Kholby and Pippa, actors extraodinare
Last year my play Our Time was mounted at the Vancity Culture Lab as part of Ignite – this year I had the chance to help the current batch of young playwrights develop their work. Under the guidance of Heidi and Corbin and the playwright’s mentors Ami Gladstone, Michele Riml and Dave Deveau, we read the three plays for this years festival. I was joined by Pippa Mackie, Sebastien Archibald and Kholby Wardell to read Onomatopoeia by Sigal Samuel, The Living Situation by James Elliot, and Hide and Go Sell by Chris Nyarady who attended the reading all the way from Halifax via Skype! I was so impressed with these fantastic scripts by emerging young playwrights. I love love love play readings and we all had a grand old time reading these funny and very smart new shows. The playwrights will work with their mentors to further develop these scripts having heard them read by actors, and then they’ll turn them over to the directors. If you’re interested in directing or acting in this festival, head on over to the Ignite Mentorship Blog and check out the details – it’s a great opportunity to work in a beautiful venue. I had a blast reading with Sebastien, Pippa and Kholby and can’t wait to see how these shows take shape!
Even though I’ve known about this assignment since before I started the BFA Acting program, I’m still losing sleep over it; Like as in many conservatory-style acting programs, UBC’s final year class is instructed to create and perform a solo show to be presented in the final term. Normally they are presented in April – this year we’ll be performing them in mid-February. No pressure.
I’ve seen so many solo shows over the years and have fallen in and out of love with the form over and over. I remember being absolutely floored by Caroline Cave in The Syringa Tree at the Playhouse. After a few Fringe seasons I swore up and down this year that I would avoid solo shows at all costs, then had my mind absolutely changed by Jeff McMahan of Asylum Theatre in The Boy Who Had a Mother and Chris Craddock in Moving Along. I’ve had the chance to perform in one (Spunk’d by Ella Simon in the Walking Fish Festival) and write one (Our Time at the Ignite Youth Week Festival) but I’ve never done both at once. Scary stuff.
In trying to write my own solo show I am haunted by two beautiful performances that have stayed with me long after I left the theatre. I had the pleasure of seeing Daniel MacIvor perform Cul-de-Sac at the Vancouver East Cultural Center. It was such a tour-de-force performance with rapid-fire conversations between characters, gorgeous synthesis of design and delivery and a compelling story. The audience brought him out for two encores at curtain call and remained in their seats afterwards, totally floored. Years later back at the Cultch I was lucky enough to catch Joey Tremblay’s Elephant Wake. I’ve never been to a show like that before, one that made me laugh out loud as if I were in the company of a good friend and sob like a child in the space of an evening. Tender, funny and extraordinarily beautiful, I left wondering if I’d ever see a show that moving again.

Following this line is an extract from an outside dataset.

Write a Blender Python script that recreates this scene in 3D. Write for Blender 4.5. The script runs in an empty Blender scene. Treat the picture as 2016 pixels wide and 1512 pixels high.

So with these experiences behind me and a 15 minute long self-penned solo show in front of me, I’m wondering what elements of those memorable shows I can find in my own work. Ultimately all the performer has is the audience, and all they have is the performer – there’s no room for indulgence on the part of the performer or lack of clarity in the storytelling. The most successful solo shows I’ve seen had a generous, charismatic performer (like Cave, MacIvor, and Tremblay) reaching out to the audience to share a story worth telling. Which is, ultimately, the name of the game if you’ve got a cast of 100 or just 1. The 15 of us have the task of taking our own story and heading out there alone to tell it (and fill the rather formidable Telus Studio Theatre while we do so).
So I’d like to know: what elements do you think are key to a great solo show? Have you seen a show that made the most of the form and if so, what made it great?
It’s January 4th and I’m deep in the throes of the new years resolution thing. I am somewhat of a goal setter no matter what, but this year I’m in it with a vengeance. There’s a few reasons: Firstly, it’s just natural to feel the need for change after the over indulgence of the holiday season. As well, 2010 was good to me and I’m hoping to keep the ball rolling, strike while the iron is hot, hit the ground running and all of those cliches.
Of course, the main reason for this sudden rush of self-improvement is the fact that I will graduate from theatre school this May. I’ve dreamed of the day “when I graduate from theatre school” since I was 13 years old, with visions of national tours dancing through my head. The reality is a much sweatier, queasier kind of future, but that’s okay. Despite feeling like I might abruptly vomit whenever I remember my time as a student is coming to an end, I’m feeling excited and optimistic. And I feel like blogging about it.
Us in class. Not pictured: sweat, blood, tears.
Back when I was a little younger, I used to love all those clichés and romanticized images of the theatre, and one of my favorite phrases was “life upon the wicked stage”. I chose this for the name of my blog because of its other meaning to me: I’m about to enter that wicked stage of life, fresh out of the nurturing womb of theatre school and hoping to make my mark in the big bad ‘real world’. Exciting times and disappointment both await, and while rough at times, I bet it will be wonderful too. So here I am, surviving that wicked stage.